La policía comunitaria demostró este fin de semana que cumplió 27 años, que es un sistema de seguridad comunitaria que tiene arraigo en los pueblos y que ha podido poner un dique a las organizaciones criminales. Esto ha sido posible no por el armamento de los policías ni por el número de efectivos, sino por la participación de la población, por el funcionamiento de sus asambleas comunitarias, por la coordinación que mantienen las cinco casas de justicia, por el acuerpamiento entre las mismas comunidades y porque la seguridad está construida desde la base comunitaria y brinda protección a todas las personas. Es un modelo de seguridad comunitaria cuyas autoridades rinden cuentas a la asamblea y tienen que manejarse con responsabilidad y transparencia. No hay intereses de políticos mafiosos ni negocios turbios con el crimen organizado. Es un movimiento auténtico de los pueblos que a través de sus sistemas normativos han demostrado ser más efectivos que la clase política que solo dilapida el presupuesto público en beneficio propio.

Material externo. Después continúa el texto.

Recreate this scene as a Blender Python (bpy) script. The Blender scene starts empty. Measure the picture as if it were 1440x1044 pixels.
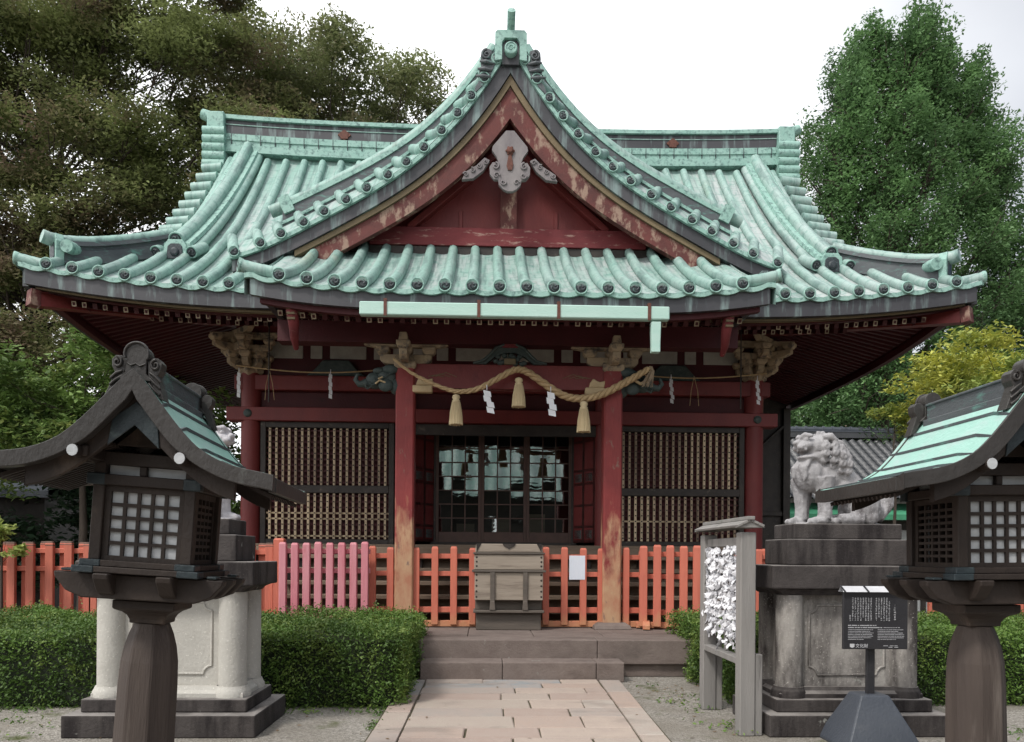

Las autoridades del estado en lugar de fortalecer estas experiencias comunitarias, criminalizan al movimiento social y estigmatizan a los defensores de derechos humanos. Esta visión conspirativa ha dado pie para que varios luchadores sociales de Guerrero hayan sido asesinados. En estos meses recordamos a Arturo Hernández Cardona desaparecido y asesinado en mayo de 2013, a Rubén Santana asesinado en el 2011, a su esposa Juventina Villa en el 2012, a Ranferi Hernández su esposa, su suegra y su ahijado, en octubre de 2017, a Rocío Mesino el 19 de octubre de 2013, a Eva Alarcón y Marcial Bautista, desaparecidos en diciembre de 2011, a Armando Chavarría presidente del congreso de Guerrero, asesinado en agosto de 2009, entre varios más. Todos los casos claman justicia.